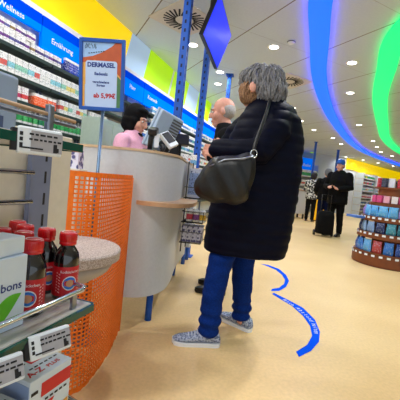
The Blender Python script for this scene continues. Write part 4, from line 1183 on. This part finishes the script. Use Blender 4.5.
# ------------------------------------------------------------------ wooden gondola on the right
gx, gy = 2.83, 4.73
gn = thing('shelf_gondola', 'round ended brown wooden gondola with bagged goods on its tiers', 'gondola', (gx, gy, 0))
axd = Vector((.93, .37, 0)).normalized()
def stadium(r, L=1.1):
    q = Vector((-axd.y, axd.x, 0)); pts = []
    for k in range(25):
        a = PI / 2 + PI * k / 24; pts.append(axd * r * math.cos(a) + q * r * math.sin(a))
    for k in range(25):
        a = -PI / 2 + PI * k / 24; pts.append(axd * L + axd * r * math.cos(a) + q * r * math.sin(a))
    return [(p.x, p.y) for p in pts]
MB().prism(stadium(.43), 0, .17).prism(stadium(.445), .02, .15).build('plinth', M_wood, gn, angle=40)
tiers = [(.435, .17, .19), (.415, .39, .47), (.385, .635, .70), (.30, .85, .905), (.25, 1.105, 1.13)]
for r, z0, z1 in tiers[1:]: MB().prism(stadium(r), z0, z1).build('tier', M_wood, gn, angle=40)
MB().prism(stadium(.435), .17, .19).build('tier', M_wood, gn, angle=40)
MB().prism(stadium(.2), .19, 1.105).build('core', mat('gondola_core', (136, 70, 26), .5, var=.15, scale=10), gn, angle=40)
for r, z0, z1 in tiers[:3]:
    for k in range(14):
        mb = MB()
        a = math.atan2(axd.y, axd.x) + PI / 2 + .15 + (PI - .3) * k / 13
        mb.box(((r + .004) * math.cos(a), (r + .004) * math.sin(a), z1 - .02 if r < .43 else .155), (.004, .045, .028), Matrix.Rotation(a, 3, 'Z'))
        if r > .43: mb.v[-8:] = [p + Vector((.012 * math.cos(a), .012 * math.sin(a), 0)) for p in mb.v[-8:]]
        mb.build('price_tag', M_plast, gn)
bagmats = {}
def bag_mat(nm, pal):
    m = carton_mat(nm, pal, (176, 190, 214), .0, 1.0, thr=.64); return m
BM = [bag_mat('bag_blue', [(40, 110, 190), (90, 160, 215), (30, 70, 150), (170, 60, 60)]), bag_mat('bag_teal', [(30, 110, 130), (120, 150, 190), (24, 40, 90), (60, 140, 160)]),
      bag_mat('bag_mixed', [(70, 150, 215), (214, 130, 170), (90, 170, 225), (150, 120, 180)]), bag_mat('bag_pink', [(214, 70, 130), (236, 170, 190), (240, 230, 235)]), bag_mat('bag_red', [(200, 40, 60), (240, 235, 235), (60, 60, 80), (220, 220, 230)])]
def bag_mesh(w, h, t, m, key):
    ol = spline([(-w / 2, 0, 0), (0, -.004, 0), (w / 2, 0, 0), (w * .53, h * .4, 0), (w * .47, h * .85, 0), (w * .5, h, 0), (0, h, 0), (-w * .5, h, 0), (-w * .47, h * .85, 0), (-w * .53, h * .4, 0), (-w / 2, 0, 0)], 3)[:-1]
    mb = pillow([(p.x, p.y) for p in ol], (1, 0, 0), (0, 0, 1), (0, 1, 0), (0, 0, .004), t)
    for i, v in enumerate(mb.v): v.y *= (1 - .75 * max(0, v.z / h - .55) / .45) * 1.0
    me = mb.mesh('goods_bag', True); me.materials.append(m); return me
names = ['on the plinth tier', 'on the second tier', 'on the third tier', 'on the fourth tier', 'on the top tier']
for ti, (r, z0, z1) in enumerate(tiers):
    if ti < 3:
        me = bag_mesh(.115, .15 if ti else .17, .03, BM[ti], ti); rr = r - .045; cnt = 9
    else:
        me = carton('soap_carton', BM[ti], .075, .05, .10 if ti == 3 else .13); rr = r - .04; cnt = 9 if ti == 3 else 7
    for k in range(cnt):
        a = math.atan2(axd.y, axd.x) + PI / 2 + .1 + (PI - .2) * k / (cnt - 1)
        nm = 'goods_bag' if ti < 3 else 'soap_carton'
        o = bpy.data.objects.new(nm, me); COL.objects.link(o)
        o.location = (gx + rr * math.cos(a), gy + rr * math.sin(a), z1 + .001); o.rotation_euler = (0, 0, a + PI / 2 + random.uniform(-.12, .12))
        if ti < 3: tag(o, 'plump plastic goods bag %s of the wooden gondola' % names[ti], 'bag', 'goods bags ' + names[ti])
        else: tag(o, 'small printed carton %s of the wooden gondola' % names[ti], 'box', 'cartons ' + names[ti])
    for k in range(4):
        q = Vector((-axd.y, axd.x, 0)); p = Vector((gx, gy, 0)) + axd * (.14 + k * .15) - q * (r - .045)
        nm = 'goods_bag' if ti < 3 else 'soap_carton'
        o = bpy.data.objects.new(nm, me); COL.objects.link(o)
        o.location = (p.x, p.y, z1 + .001); o.rotation_euler = (0, 0, math.atan2(axd.y, axd.x) + random.uniform(-.1, .1))
        if ti < 3: tag(o, 'plump plastic goods bag %s of the wooden gondola' % names[ti], 'bag', 'goods bags ' + names[ti])
        else: tag(o, 'small printed carton %s of the wooden gondola' % names[ti], 'box', 'cartons ' + names[ti])
o = MB().box((0, 0, 0), (.16, .22, .035)).build('display_tray', mat('tray_blue', (70, 110, 190), .4), bevel=.006, loc=(0, 0, 0))
o.location = (2.35, 4.80, .662); o.rotation_euler = (0, 0, R(10)); tag(o, 'flat blue tray jutting out at the left of the wooden gondola', 'tray')

# ------------------------------------------------------------------ blue distance marks on the floor
def mark(pts, label, txt=None):
    lo_ = Vector((sum(p[0] for p in pts) / len(pts), sum(p[1] for p in pts) / len(pts), 0))
    t = thing('floor_marking', label, 'floor marking', tuple(lo_))
    MB().prism(pts, .0005, .002).build('tape', M_floorblue, t, world=True)
    return t
mark([(.837, 3.924), (.922, 3.911), (1.025, 3.771), (1.048, 3.537), (1.021, 3.314), (.932, 3.097), (.828, 2.952), (.747, 2.928), (.77, 2.99), (.849, 3.043), (.936, 3.19), (.984, 3.336), (.998, 3.52), (.975, 3.71), (.906, 3.836)],
     'farther curved blue tape marking on the floor')
t = mark([(.738, 2.847), (.764, 2.88), (.854, 2.734), (.937, 2.581), (.958, 2.359), (.922, 2.161), (.86, 2.011), (.765, 1.883), (.666, 1.798), (.664, 1.852), (.764, 1.953), (.841, 2.086), (.88, 2.242), (.883, 2.412), (.851, 2.6), (.785, 2.738)],
         'nearer curved blue tape marking with white lettering on the floor')
mb = MB()
cpts = [Vector(p) for p in ((.82, 2.72, .0026), (.875, 2.59, .0026), (.918, 2.4, .0026), (.915, 2.25, .0026), (.885, 2.12, .0026))]
cs = spline(cpts, 6)
s_txt = 'Bitte Abstand halten'
for i, ch in enumerate(s_txt):
    f_ = i / (len(s_txt) - 1) * (len(cs) - 2); k = int(f_); p = cs[k].lerp(cs[k + 1], f_ - k); d = (cs[k + 1] - cs[k]).normalized()
    if ch != ' ': mb.text(ch, .05, p, d, Vector((-d.y, d.x, 0)))
mb.build('lettering', M_plast, t, world=True)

+++

Set task:
Repeat the listing above exactly, with no pictures.

Output:
The Blender Python script for this scene continues. Write part 4, from line 1183 on. This part finishes the script. Use Blender 4.5.
# ------------------------------------------------------------------ wooden gondola on the right
gx, gy = 2.83, 4.73
gn = thing('shelf_gondola', 'round ended brown wooden gondola with bagged goods on its tiers', 'gondola', (gx, gy, 0))
axd = Vector((.93, .37, 0)).normalized()
def stadium(r, L=1.1):
    q = Vector((-axd.y, axd.x, 0)); pts = []
    for k in range(25):
        a = PI / 2 + PI * k / 24; pts.append(axd * r * math.cos(a) + q * r * math.sin(a))
    for k in range(25):
        a = -PI / 2 + PI * k / 24; pts.append(axd * L + axd * r * math.cos(a) + q * r * math.sin(a))
    return [(p.x, p.y) for p in pts]
MB().prism(stadium(.43), 0, .17).prism(stadium(.445), .02, .15).build('plinth', M_wood, gn, angle=40)
tiers = [(.435, .17, .19), (.415, .39, .47), (.385, .635, .70), (.30, .85, .905), (.25, 1.105, 1.13)]
for r, z0, z1 in tiers[1:]: MB().prism(stadium(r), z0, z1).build('tier', M_wood, gn, angle=40)
MB().prism(stadium(.435), .17, .19).build('tier', M_wood, gn, angle=40)
MB().prism(stadium(.2), .19, 1.105).build('core', mat('gondola_core', (136, 70, 26), .5, var=.15, scale=10), gn, angle=40)
for r, z0, z1 in tiers[:3]:
    for k in range(14):
        mb = MB()
        a = math.atan2(axd.y, axd.x) + PI / 2 + .15 + (PI - .3) * k / 13
        mb.box(((r + .004) * math.cos(a), (r + .004) * math.sin(a), z1 - .02 if r < .43 else .155), (.004, .045, .028), Matrix.Rotation(a, 3, 'Z'))
        if r > .43: mb.v[-8:] = [p + Vector((.012 * math.cos(a), .012 * math.sin(a), 0)) for p in mb.v[-8:]]
        mb.build('price_tag', M_plast, gn)
bagmats = {}
def bag_mat(nm, pal):
    m = carton_mat(nm, pal, (176, 190, 214), .0, 1.0, thr=.64); return m
BM = [bag_mat('bag_blue', [(40, 110, 190), (90, 160, 215), (30, 70, 150), (170, 60, 60)]), bag_mat('bag_teal', [(30, 110, 130), (120, 150, 190), (24, 40, 90), (60, 140, 160)]),
      bag_mat('bag_mixed', [(70, 150, 215), (214, 130, 170), (90, 170, 225), (150, 120, 180)]), bag_mat('bag_pink', [(214, 70, 130), (236, 170, 190), (240, 230, 235)]), bag_mat('bag_red', [(200, 40, 60), (240, 235, 235), (60, 60, 80), (220, 220, 230)])]
def bag_mesh(w, h, t, m, key):
    ol = spline([(-w / 2, 0, 0), (0, -.004, 0), (w / 2, 0, 0), (w * .53, h * .4, 0), (w * .47, h * .85, 0), (w * .5, h, 0), (0, h, 0), (-w * .5, h, 0), (-w * .47, h * .85, 0), (-w * .53, h * .4, 0), (-w / 2, 0, 0)], 3)[:-1]
    mb = pillow([(p.x, p.y) for p in ol], (1, 0, 0), (0, 0, 1), (0, 1, 0), (0, 0, .004), t)
    for i, v in enumerate(mb.v): v.y *= (1 - .75 * max(0, v.z / h - .55) / .45) * 1.0
    me = mb.mesh('goods_bag', True); me.materials.append(m); return me
names = ['on the plinth tier', 'on the second tier', 'on the third tier', 'on the fourth tier', 'on the top tier']
for ti, (r, z0, z1) in enumerate(tiers):
    if ti < 3:
        me = bag_mesh(.115, .15 if ti else .17, .03, BM[ti], ti); rr = r - .045; cnt = 9
    else:
        me = carton('soap_carton', BM[ti], .075, .05, .10 if ti == 3 else .13); rr = r - .04; cnt = 9 if ti == 3 else 7
    for k in range(cnt):
        a = math.atan2(axd.y, axd.x) + PI / 2 + .1 + (PI - .2) * k / (cnt - 1)
        nm = 'goods_bag' if ti < 3 else 'soap_carton'
        o = bpy.data.objects.new(nm, me); COL.objects.link(o)
        o.location = (gx + rr * math.cos(a), gy + rr * math.sin(a), z1 + .001); o.rotation_euler = (0, 0, a + PI / 2 + random.uniform(-.12, .12))
        if ti < 3: tag(o, 'plump plastic goods bag %s of the wooden gondola' % names[ti], 'bag', 'goods bags ' + names[ti])
        else: tag(o, 'small printed carton %s of the wooden gondola' % names[ti], 'box', 'cartons ' + names[ti])
    for k in range(4):
        q = Vector((-axd.y, axd.x, 0)); p = Vector((gx, gy, 0)) + axd * (.14 + k * .15) - q * (r - .045)
        nm = 'goods_bag' if ti < 3 else 'soap_carton'
        o = bpy.data.objects.new(nm, me); COL.objects.link(o)
        o.location = (p.x, p.y, z1 + .001); o.rotation_euler = (0, 0, math.atan2(axd.y, axd.x) + random.uniform(-.1, .1))
        if ti < 3: tag(o, 'plump plastic goods bag %s of the wooden gondola' % names[ti], 'bag', 'goods bags ' + names[ti])
        else: tag(o, 'small printed carton %s of the wooden gondola' % names[ti], 'box', 'cartons ' + names[ti])
o = MB().box((0, 0, 0), (.16, .22, .035)).build('display_tray', mat('tray_blue', (70, 110, 190), .4), bevel=.006, loc=(0, 0, 0))
o.location = (2.35, 4.80, .662); o.rotation_euler = (0, 0, R(10)); tag(o, 'flat blue tray jutting out at the left of the wooden gondola', 'tray')

# ------------------------------------------------------------------ blue distance marks on the floor
def mark(pts, label, txt=None):
    lo_ = Vector((sum(p[0] for p in pts) / len(pts), sum(p[1] for p in pts) / len(pts), 0))
    t = thing('floor_marking', label, 'floor marking', tuple(lo_))
    MB().prism(pts, .0005, .002).build('tape', M_floorblue, t, world=True)
    return t
mark([(.837, 3.924), (.922, 3.911), (1.025, 3.771), (1.048, 3.537), (1.021, 3.314), (.932, 3.097), (.828, 2.952), (.747, 2.928), (.77, 2.99), (.849, 3.043), (.936, 3.19), (.984, 3.336), (.998, 3.52), (.975, 3.71), (.906, 3.836)],
     'farther curved blue tape marking on the floor')
t = mark([(.738, 2.847), (.764, 2.88), (.854, 2.734), (.937, 2.581), (.958, 2.359), (.922, 2.161), (.86, 2.011), (.765, 1.883), (.666, 1.798), (.664, 1.852), (.764, 1.953), (.841, 2.086), (.88, 2.242), (.883, 2.412), (.851, 2.6), (.785, 2.738)],
         'nearer curved blue tape marking with white lettering on the floor')
mb = MB()
cpts = [Vector(p) for p in ((.82, 2.72, .0026), (.875, 2.59, .0026), (.918, 2.4, .0026), (.915, 2.25, .0026), (.885, 2.12, .0026))]
cs = spline(cpts, 6)
s_txt = 'Bitte Abstand halten'
for i, ch in enumerate(s_txt):
    f_ = i / (len(s_txt) - 1) * (len(cs) - 2); k = int(f_); p = cs[k].lerp(cs[k + 1], f_ - k); d = (cs[k + 1] - cs[k]).normalized()
    if ch != ' ': mb.text(ch, .05, p, d, Vector((-d.y, d.x, 0)))
mb.build('lettering', M_plast, t, world=True)